We switch to Spider-Man being spotted by people, who run in fear of what he will do. The Torch shows up and the same crowd reacts in the opposite manner. That starts our ball rolling with these two characters and the rivalry that will fuel this issue. Not to mention The Beetle notices Torch as he arrives at (coincidentally!) the same moment.

While Spidey leaves thinking he’s not wanted, The Beetle follows Johnny. Lurking outside his window, he hears Johnny’s girlfriend extract this solemn promise from him…

Spider-Man is dissed all the way home, yet the very next day in a city the size of Manhattan, who should Peter Parker run into and be of assist to other than the Torch’s girlfriend. 

That wallet’s return factors into the next meeting of our four of our characters, as does Johnny’s promise, the Beetle’s vow and his girlfriend’s hatred of Johnny’s powers. The fun part to all of this is watching Lee and Ditko moving all these pieces around like playwriters, trying to get the plates of sardines all there at the right time in the right order. I respect their style of storytelling the same way someone can look at a vaudeville act and see the complexities that go into each performance. Unlike today’s decompressed, trade-fixated multi-issue stories, these chaps had to sell you on a book and a character today, right now. Their audience demanded a complete entertainment experience or else their dollars would walk.

And in a market that changed daily, where comics were never assured of a “next issue,” Stan and staff delivered the exact experience needed to keep the lights on and the fans happy. The house of ideas should learn that lesson before it’s too late for them.

Peter’s visit goes swimmingly, which causes the Torch to be even more put upon to NOT flame on…just as The Beetle makes his final move.
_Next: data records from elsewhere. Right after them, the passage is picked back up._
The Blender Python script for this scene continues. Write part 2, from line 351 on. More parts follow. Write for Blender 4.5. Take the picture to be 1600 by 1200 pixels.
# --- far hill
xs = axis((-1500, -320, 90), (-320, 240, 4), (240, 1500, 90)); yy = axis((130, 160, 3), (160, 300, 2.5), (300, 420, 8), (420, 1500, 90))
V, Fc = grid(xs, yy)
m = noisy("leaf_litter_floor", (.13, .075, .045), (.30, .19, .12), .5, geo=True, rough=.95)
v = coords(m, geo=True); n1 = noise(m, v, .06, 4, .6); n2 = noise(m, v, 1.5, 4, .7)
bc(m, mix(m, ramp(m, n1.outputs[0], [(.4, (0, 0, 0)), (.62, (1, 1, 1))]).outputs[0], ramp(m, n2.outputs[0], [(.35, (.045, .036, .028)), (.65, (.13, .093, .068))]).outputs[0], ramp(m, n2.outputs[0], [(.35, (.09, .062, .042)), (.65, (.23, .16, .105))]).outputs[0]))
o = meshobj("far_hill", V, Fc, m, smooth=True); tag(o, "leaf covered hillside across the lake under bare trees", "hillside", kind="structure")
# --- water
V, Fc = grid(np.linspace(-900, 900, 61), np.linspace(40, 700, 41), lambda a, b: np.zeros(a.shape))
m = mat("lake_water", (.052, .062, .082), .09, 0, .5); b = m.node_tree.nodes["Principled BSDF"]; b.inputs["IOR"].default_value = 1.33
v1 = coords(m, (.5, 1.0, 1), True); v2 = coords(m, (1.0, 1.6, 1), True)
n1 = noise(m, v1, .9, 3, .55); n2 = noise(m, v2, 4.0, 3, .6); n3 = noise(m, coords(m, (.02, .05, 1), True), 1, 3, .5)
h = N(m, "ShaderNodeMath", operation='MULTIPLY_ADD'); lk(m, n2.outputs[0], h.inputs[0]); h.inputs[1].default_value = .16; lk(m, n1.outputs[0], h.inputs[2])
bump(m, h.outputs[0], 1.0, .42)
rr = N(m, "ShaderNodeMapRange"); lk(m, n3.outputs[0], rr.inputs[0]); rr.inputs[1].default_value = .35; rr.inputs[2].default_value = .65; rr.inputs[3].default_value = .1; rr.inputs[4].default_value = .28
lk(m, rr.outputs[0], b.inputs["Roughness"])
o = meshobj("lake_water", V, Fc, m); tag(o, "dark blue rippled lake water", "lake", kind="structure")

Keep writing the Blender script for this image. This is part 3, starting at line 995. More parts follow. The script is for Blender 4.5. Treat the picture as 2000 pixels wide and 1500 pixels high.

The Torch, hot-head that he is, goes to tell Peter Parker off at his high school and does so in front of Betty Brant and Flash and the gang. In short order Betty gets her feelings hurt and Parker get a chance to show some backbone for once in his civilian identity. It’s great because Parker never loses his “nerd-loser” exterior for most of these tales but here he blows his stack at one fourth of The Fantastic Four.

Now the stage is all set. Parker suits up and the Beetle intercepts him before Spider-Man can make a move against the torch. Get ready for some great Ditko battle panels.

Loved the old Marvel “house” style. It really shows how much fun comics used to be when we could have a battle like this rage on for two or more pages without each page being one panel. There’s something to be said for both styles, of course. It would just be refreshing to see Marvel use this once in a while.

Doris sees the pair fighting outside her window and calls Johnny for help. Which doesn’t go exactly as she expects.

Heck, Spider-Man and Beetle end up brawling in her actual living room before Johnny still doesn't take her seriously.

Torch is finally on his way over for a date when the Beetle breaks free of the fight and steals away with Johnny’s girl.

He arrives to find the place trashed, and seeing Spider-Man, comes to the wrong conclusions.

Parker decides the Torch isn’t going to calm down anytime soon and so he lures Johnny in a chase after the true thief of his heart’s desire. At least he does, after a few more panels of battle. And aren't they glorious?

Finally Torch sees the real villain of the story and now we have both heroes going after him…

…his capture is almost immediate…

…although Doris sees Spider-Man as a menace to rival the Beetle. It end as usual, Parker moping and in trouble with his girl of the moment.

Poor fella, can’t catch a break. Even in re-runs.